Bazen sözle, bazen yazı ile kendimi de içine katarak “Küçük yörenin ufku da küçük oluyor” sözümden alınarak sitem eden bürokrat, STK, siyasi parti temsilcileri oluyor.
Ben de hoşlanmıyorum ama gerçek bu.
Yaşanan olay bunu bir kez daha dilimin ucuna getirdi. Kim ne derse desin, küçük yörenin ufku da dar oluyor.
Aldığımız intihar (?) girişimi duyumu üzerine olay yerine gittiğimizde inşaat sahası giriş kapısında polis tarafından durdurulduk. “BASIN YASAK!” İyide olay mahallinde işçisi, vatandaşı, memuru var, kamu görevi gören BASINA YASAK! Biz sadece aşağıdan olayı izlemek istediğimizi anlatmak istesek de polisi aşamadık.

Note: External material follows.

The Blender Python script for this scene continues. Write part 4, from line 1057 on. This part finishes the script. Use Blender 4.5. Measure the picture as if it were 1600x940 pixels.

Yardım istediğimiz İl Emniyet Müdürlüğü özel kalemi de “YASAK!” dedi, son çare olarak gördüğümüz İl Emniyet Müdürünün telefon numarasını isteğimiz de geri çevrildi.
Vatandaş bizim her şeyden haberdar olduğumuzu zannediyor.
Haklı...
Ancak, belgeli, sağlam bilgi, şahit ve kanıtlara dayanmayan haberleri yazmaktan kaçınıyor, duyumdan yola çıkarak haber yapıp bilgi kirliliği yaşatmak istemiyoruz.
Haberi atladığımızda da vatandaş bu defa soruyor “Sen nasıl gazetecisin?”
Yerel gazeteler bulunduğu yörenin; ekonomisinin, sosyal hayatın, siyasetin, sporunun, bürokrasinin aklınıza gelen her şeyin aynasıdır.
Onlar nasıl ise biz de öyle gazeteciyiz.
İstesek de istemesek de...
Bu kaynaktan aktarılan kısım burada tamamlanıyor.